When asked why he does these tours, Erik replied, “Because I just enjoy history, old things, and getting people out into the country and having a good time with them. I like showing them new things and opening their eyes to the residents of these faraway places from the city. These halls are magic and the people that run them are just like us when it all boils down. I just like having fun. And for Steve Dean. I've got to keep doing it for him.

Erik continued, “I take approximately 25-35 people on these tours to experience a little bit of rural Texas. If they buy a beer, a burger, and perhaps a T-shirt at a hall, that's extra money that wasn't there before. In previous tours, we have attended dances, and we pay full price for admission to the dances we attend, so anywhere from $250-$300 is spent just getting into the hall, not counting what each individual person spends while we are there.

"It's a little economic infusion, and I hope that the folks on the tour will return to these places on their own — or with friends — and continue to patronize these halls and establishments. Spending money directly with these halls is the best way to preserve them."


The tour next headed to Bellville and the Huff Brewing Company, who was one of the sponsors of the tour, where we sampled some their tasty beer and got to talk to some with the other explorers since there was no dancing there.

The bus glided off into the darkness heading toward its final stop, Coshatte Hall, outside of Bellville where the David Lewis Band was playing for our (and others) dancing pleasure. The Bellville Chamber of Commerce has been sponsoring dances to promote the dance halls in its area. Coshatte is also an old round hall, founded by an agricultural society, that was filled with the sounds of a steel guitar and boot scooting rhythms that kept our explorers on the floor dancing around the center pole for over an hour.

With reluctance, our intrepid group of explorers boarded the bus for the trip back to all that exists outside of a dance hall. The bus was filled with merriment as more stories and new friendships were sealed.

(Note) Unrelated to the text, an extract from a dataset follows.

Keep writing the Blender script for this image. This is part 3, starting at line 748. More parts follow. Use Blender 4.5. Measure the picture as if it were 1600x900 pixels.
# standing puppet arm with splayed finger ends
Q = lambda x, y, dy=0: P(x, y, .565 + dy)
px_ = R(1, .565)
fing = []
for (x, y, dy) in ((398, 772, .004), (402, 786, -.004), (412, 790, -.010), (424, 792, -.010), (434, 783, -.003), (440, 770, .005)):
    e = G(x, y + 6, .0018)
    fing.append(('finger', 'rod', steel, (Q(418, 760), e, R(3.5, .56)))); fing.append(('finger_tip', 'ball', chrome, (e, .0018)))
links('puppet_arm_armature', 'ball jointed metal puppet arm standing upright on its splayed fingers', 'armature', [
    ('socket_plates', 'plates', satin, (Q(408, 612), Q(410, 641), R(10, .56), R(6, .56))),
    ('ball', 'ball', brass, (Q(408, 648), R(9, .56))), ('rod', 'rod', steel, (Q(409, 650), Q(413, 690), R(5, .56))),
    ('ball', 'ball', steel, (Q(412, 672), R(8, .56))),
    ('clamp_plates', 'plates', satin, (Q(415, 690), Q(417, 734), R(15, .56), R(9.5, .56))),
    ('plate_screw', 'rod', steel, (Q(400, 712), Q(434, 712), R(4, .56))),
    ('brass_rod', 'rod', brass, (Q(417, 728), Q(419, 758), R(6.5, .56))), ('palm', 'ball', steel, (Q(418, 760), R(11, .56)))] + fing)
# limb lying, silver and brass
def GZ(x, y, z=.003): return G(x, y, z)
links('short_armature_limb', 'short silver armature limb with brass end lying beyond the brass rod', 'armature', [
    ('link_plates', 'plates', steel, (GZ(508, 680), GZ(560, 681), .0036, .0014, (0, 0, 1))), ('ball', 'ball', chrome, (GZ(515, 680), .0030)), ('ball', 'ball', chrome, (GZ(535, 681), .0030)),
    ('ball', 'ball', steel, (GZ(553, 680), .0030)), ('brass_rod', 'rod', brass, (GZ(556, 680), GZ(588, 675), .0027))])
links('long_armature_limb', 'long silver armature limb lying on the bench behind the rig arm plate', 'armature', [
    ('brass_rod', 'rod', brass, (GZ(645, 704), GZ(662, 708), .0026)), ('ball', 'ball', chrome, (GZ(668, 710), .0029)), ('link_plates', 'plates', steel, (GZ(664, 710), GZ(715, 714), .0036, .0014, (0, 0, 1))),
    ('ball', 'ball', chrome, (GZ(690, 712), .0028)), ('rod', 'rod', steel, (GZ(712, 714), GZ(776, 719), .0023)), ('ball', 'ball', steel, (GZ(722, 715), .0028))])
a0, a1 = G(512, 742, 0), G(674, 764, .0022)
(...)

Erik has announced: “The next tour is March 16, and we are heading to Anhalt Hall to catch Jake Penrod. Along the way, we'll stop at Twin Sisters for a tour and Fischer Hall for a beer and a look at their 9-pin bowling alley. I like to make sure that each tour is just a little different so that no one gets bored. Bus passes are on sale at Other stops will likely be Albert Hall (and ice house!) and maybe Luckenbach. The bus is already filling up; hope you can get a seat. There will be a tour every month to different destinations.


These several hours of strangers coming together, sharing dancing stories, dancing together, and learning about the halls is what the dance hall experience is all about. A visit to a seasoned dance hall is like entering a time capsule; a hall from the 1920s has had at least six generations of families and friends interacting with each other. The wooden dance floor has felt button-up shoes, brogans, round-toe boots, oxfords, sling-back pumps, saddle shoes, loafers, tennis shoes, pointy-toed boots, flip-flops, and bare feet as fashions changed.

In the wooden beams are embedded billions of notes from brass bands, old time (polka), jazz, big band swing, western swing, country crooning, steel guitar and fiddle country, rock-a-billy, rock and roll, and electronic sounds. The outsides of one building has seen wagons, horses, Model Ts, touring cars, roadsters, hot-rods, sleek luxury cars, pickup trucks, and at least one big tour bus, that brought people from all walks of life for one purpose: TO DANCE.